* **WORK TO COMPLETE**:
Find the string "part" in the listing and report every line that has it.

* **AVAILABLE DATA**:

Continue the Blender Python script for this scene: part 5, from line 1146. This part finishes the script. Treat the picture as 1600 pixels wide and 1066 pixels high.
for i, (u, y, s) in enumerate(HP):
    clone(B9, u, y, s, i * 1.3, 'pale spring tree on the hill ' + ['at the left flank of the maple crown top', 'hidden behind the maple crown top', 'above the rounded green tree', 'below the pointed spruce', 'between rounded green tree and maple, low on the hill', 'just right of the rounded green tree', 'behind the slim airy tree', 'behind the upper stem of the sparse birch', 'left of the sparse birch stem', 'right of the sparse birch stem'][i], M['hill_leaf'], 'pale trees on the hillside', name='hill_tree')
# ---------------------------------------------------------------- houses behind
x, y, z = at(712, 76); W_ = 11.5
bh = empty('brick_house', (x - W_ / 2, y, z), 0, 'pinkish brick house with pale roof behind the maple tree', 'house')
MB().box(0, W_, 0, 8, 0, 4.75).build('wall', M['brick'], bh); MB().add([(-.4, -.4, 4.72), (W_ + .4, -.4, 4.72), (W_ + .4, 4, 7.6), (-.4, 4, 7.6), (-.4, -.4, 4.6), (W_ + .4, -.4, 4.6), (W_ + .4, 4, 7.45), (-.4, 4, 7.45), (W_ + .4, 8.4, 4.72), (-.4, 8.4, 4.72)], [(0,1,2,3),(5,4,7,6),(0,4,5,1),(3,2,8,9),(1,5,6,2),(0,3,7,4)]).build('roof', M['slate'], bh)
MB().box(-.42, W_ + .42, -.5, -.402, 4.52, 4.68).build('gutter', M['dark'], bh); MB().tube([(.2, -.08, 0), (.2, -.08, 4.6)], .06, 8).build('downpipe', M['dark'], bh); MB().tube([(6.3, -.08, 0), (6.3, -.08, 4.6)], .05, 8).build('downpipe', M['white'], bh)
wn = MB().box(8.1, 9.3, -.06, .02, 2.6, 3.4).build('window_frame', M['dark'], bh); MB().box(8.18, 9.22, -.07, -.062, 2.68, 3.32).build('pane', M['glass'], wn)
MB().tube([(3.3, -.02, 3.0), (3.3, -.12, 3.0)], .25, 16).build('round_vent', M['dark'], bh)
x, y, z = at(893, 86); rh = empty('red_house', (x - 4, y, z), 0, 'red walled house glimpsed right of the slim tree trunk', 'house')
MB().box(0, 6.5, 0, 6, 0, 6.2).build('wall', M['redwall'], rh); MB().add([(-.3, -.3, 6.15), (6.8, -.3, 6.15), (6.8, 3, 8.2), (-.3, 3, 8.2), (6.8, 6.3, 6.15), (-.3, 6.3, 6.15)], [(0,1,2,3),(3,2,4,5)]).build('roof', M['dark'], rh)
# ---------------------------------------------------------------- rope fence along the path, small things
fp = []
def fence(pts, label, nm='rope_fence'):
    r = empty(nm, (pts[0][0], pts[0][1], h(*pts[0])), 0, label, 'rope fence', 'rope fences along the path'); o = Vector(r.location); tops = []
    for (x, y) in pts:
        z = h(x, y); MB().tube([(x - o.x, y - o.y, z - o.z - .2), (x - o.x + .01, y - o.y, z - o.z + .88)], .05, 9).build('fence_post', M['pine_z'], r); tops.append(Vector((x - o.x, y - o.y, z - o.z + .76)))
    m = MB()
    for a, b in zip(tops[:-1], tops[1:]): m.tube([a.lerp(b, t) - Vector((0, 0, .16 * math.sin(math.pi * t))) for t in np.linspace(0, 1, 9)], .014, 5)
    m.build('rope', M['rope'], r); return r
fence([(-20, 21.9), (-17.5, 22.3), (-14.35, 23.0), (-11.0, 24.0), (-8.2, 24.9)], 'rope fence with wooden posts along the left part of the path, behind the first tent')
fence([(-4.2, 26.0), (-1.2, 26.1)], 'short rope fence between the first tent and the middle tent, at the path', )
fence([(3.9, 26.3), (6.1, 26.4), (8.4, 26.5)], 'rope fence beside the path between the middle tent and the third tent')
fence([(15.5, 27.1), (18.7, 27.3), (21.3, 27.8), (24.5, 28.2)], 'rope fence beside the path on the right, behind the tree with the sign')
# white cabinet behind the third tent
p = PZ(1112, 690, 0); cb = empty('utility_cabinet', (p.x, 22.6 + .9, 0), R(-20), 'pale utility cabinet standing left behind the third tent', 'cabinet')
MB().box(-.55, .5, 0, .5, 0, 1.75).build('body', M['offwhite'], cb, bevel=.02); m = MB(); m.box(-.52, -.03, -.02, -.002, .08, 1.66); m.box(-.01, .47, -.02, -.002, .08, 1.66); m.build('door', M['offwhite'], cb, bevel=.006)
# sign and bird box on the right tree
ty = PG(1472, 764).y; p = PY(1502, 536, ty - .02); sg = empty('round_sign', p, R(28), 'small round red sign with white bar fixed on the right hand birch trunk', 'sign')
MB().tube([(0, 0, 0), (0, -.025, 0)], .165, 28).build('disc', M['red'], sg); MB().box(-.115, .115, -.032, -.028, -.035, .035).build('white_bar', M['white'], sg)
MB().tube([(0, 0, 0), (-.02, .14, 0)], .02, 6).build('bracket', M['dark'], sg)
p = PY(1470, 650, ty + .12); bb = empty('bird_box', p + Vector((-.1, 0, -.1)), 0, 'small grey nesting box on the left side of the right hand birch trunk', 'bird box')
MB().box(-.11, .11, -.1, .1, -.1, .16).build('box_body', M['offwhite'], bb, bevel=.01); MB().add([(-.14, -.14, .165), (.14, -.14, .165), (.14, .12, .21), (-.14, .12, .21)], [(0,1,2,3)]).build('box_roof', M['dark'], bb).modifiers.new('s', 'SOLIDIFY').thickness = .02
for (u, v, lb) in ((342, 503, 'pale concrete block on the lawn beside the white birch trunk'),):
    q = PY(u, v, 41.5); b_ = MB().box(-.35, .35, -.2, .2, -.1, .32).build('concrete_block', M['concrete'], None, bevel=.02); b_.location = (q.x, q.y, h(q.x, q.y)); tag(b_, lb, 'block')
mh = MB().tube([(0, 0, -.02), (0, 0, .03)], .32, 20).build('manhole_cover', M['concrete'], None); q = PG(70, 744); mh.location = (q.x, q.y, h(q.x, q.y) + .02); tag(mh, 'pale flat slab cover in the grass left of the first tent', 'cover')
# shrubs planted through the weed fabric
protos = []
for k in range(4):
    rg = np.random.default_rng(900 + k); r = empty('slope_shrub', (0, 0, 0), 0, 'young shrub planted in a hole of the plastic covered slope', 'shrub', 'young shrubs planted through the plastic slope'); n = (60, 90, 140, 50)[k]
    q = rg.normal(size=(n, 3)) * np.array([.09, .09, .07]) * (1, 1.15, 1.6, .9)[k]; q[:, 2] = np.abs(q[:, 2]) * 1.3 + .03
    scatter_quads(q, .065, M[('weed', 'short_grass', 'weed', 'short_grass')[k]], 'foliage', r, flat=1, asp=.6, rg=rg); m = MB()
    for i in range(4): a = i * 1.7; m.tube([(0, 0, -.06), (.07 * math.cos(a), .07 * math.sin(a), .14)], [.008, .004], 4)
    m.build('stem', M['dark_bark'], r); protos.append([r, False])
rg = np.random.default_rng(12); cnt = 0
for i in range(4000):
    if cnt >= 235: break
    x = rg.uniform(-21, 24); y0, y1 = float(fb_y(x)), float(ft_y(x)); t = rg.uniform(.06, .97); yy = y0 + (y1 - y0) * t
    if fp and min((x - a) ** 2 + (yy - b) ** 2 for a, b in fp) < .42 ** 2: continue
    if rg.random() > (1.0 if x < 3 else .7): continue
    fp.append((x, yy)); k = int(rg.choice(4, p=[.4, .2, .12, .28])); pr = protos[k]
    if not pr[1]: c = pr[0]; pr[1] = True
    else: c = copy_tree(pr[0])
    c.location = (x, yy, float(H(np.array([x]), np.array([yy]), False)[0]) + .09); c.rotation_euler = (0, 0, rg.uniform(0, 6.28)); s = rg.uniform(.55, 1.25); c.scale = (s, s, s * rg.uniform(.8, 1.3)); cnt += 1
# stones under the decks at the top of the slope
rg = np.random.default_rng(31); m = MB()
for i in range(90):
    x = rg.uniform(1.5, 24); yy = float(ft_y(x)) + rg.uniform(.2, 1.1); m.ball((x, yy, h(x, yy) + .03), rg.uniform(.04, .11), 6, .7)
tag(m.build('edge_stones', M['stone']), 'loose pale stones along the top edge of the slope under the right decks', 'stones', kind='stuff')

* **SOLUTION TO THIS EXERCISE**:
Continue the Blender Python script for this scene: part 5, from line 1146. This part finishes the script. Treat the picture as 1600 pixels wide and 1066 pixels high.
fence([(-20, 21.9), (-17.5, 22.3), (-14.35, 23.0), (-11.0, 24.0), (-8.2, 24.9)], 'rope fence with wooden posts along the left part of the path, behind the first tent')